Borel and his band of artists made a social nuisance of themselves. They gathered naked in the garden until outraged neighbours called in the police. The practice had to stop under threat of court action for outrageous behaviour. Garden concerts given by the artists were not aimed at evoking a sense of tonal harmony, but were staged for the purpose of making as much noise as possible. To them, music meant creating a cacophony of sound. In the end, their rowdy behaviour led to arrests (even a gentle soul such as De Nerval spent time inside). The landlord decided to terminate the lease. Neighbours had convinced him that the presence of these non-conformist youngsters lowered the prestige of the neighbourhood. Borel then found a tiny house in the Quartier Latin. Appropriately, the street was called La Rue d’Enfer. He celebrated the move with a house-warming party that may still count as one of the wildest orgies ever celebrated in the French capital. Once again, the physical move brought a new name to the group. A term of abuse in the press became a banner of pride (in much the same way as the label Impressionism was introduced some decades later).

The artists adopted the name of Bousingos (‘faiseurs de bousin’ = brawlers). As Charles Asselineau mentions in his Mélanges tirés d’une petite bibliothèque romantique (1866), they even planned to publish a joint collection of short stories under the title Les contes du Bousingo – par une camaraderie. The project never materialized, Gérard de Nerval being the only author who contributed a story. Borel and his circle of bousingo’s formed the link between Bohemia and Romanticism. Hugo naturally turned to him when recruiting his ‘Romantic Army’ on the eve of the performance of Hernani, the play that would prove to be the decisive blow in the battle between Classicists and Romantics (artistic relations at the time were described in military terms, indicating a sharpening of competitive relationships).

Futurist artists were a loud lot. Noise was their trademark. Excessive noise, they argued, is a by-product of modern industrial and technological society to which art has to respond. To them, it served both to shatter older forms of perception based on notions of order and harmony, and to instantiate the violence the Futurists believed was inherent in matter as well as in social life. L’arte dei rumori (The Art of Noises) is a 1913 manifesto written by Luigi Russolo. In it, the author argues that as the human ear has become accustomed to the speed and noise of the urban soundscape, musical instrumentation and composition has to adept itself to new technologies and create an intoxicating orchestra of noise. Futurism, of course, was rooted in poetry. From the outset, the renovation of language was its ultimate aim. In the process the notion of New Typography was developed. The initiative goes back to F.T. Marinetti who, since 1905, advocated in the pages of his magazine Poesia the idea of free verse (verso libero) which gradually evolved into the idea of words-in-freedom (parole in libertà). In 1913 Marinetti published his manifesto ‘Destruction of Syntax / Imagination without Strings / Words-in-Freedom’ where he argued that the futurist experiment was ‘grounded in the complete renewal of human sensibility that has generated our pictorial dynamism, our anti-graceful music in its free, irregular rhythms, our noise-art and our words-in-freedom’. By an imagination without strings the poet meant the absolute freedom of images or analogies, expressed with unhampered words and without connecting strings of syntax or punctuation. Adjectives, adverbs, and conjunctions were to be banished from poetry.

 

His theories were given shape and form in his masterpiece Zang Tumb Tumb in 1914. Marinetti’s efforts were central to subsequent typographical experiments in European poetry. Book-making would never be the same.
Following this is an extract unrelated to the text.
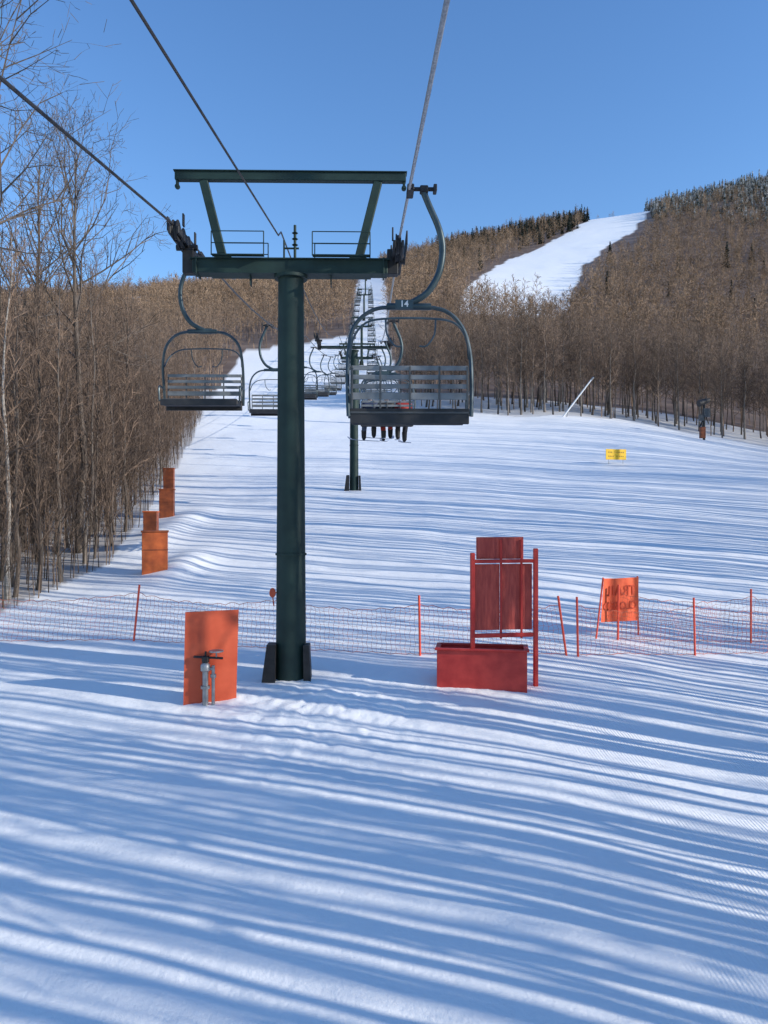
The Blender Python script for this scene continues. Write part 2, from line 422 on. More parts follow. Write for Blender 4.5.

Marinetti visited London in 1910 as part of a series of lectures aimed at galvanizing support across Europe for the Italian avant-garde. In his presentation at the Lyceum Club, he addressed his British audience as victims of ‘traditionalism and its medieval trappings’. His attack on John Ruskin was devastating. Ruskin – Marinetti thundered – with his morbid dream of rustic life, his nostalgia for Homeric cheeses and legendary wool-winders, and his hatred for the machine, is like a man who, after having reached maturity, wants to sleep in his cradle and feed himself at the breast of his decrepit old nurse in order to recover his infancy. Marinetti electrified some of the assembled English avant-garde with his performance. Others were more reserved about, if not shell-shocked by the Italian’s cultural extremism.

One of those was young Richard Aldington. It is an irony of Aldington’s career that he is chiefly remembered for his involvement in a modernist movement he quickly disowned. Aldington was only twenty when Ezra Pound launched him as a leading light of the Imagistes, who fought Victorian poetics with the ideal of clear imagery and flexible rhythms. Hardness as of cut stone, as Aldington phrased the ambition himself. However, Marinetti confused him. He appreciated his artistic radicalism, but abhorred the Italian’s derision of traditional culture and civilization. In his memoirs Life for Life’s Sake (1941) Richard Aldington has left an amusing description of an evening that a party of poets consisting of Ezra Pound, Thomas Sturge Moore, Yeats, and himself, spent with Marinetti. Communication was difficult as Marinetti spoke no English and Yeats would not talk a language of which he was not a master. Yeats read some poems which Marinetti would have thought disgustingly passéistes if he had understood them. Marinetti was requested to recite something of his. He sprang up and in a stentorian Milanese voice began bawling:

Automobile,
Ivre d’espace,
Qui piétine d’angoise, etc.

Yeats had to ask him to stop his performance because neighbours were knocking in protest on the floor, ceiling and walls. In art and literature, England was slow to adopt modernist trends that were manifest on the Continent. Fear of neighbours maybe?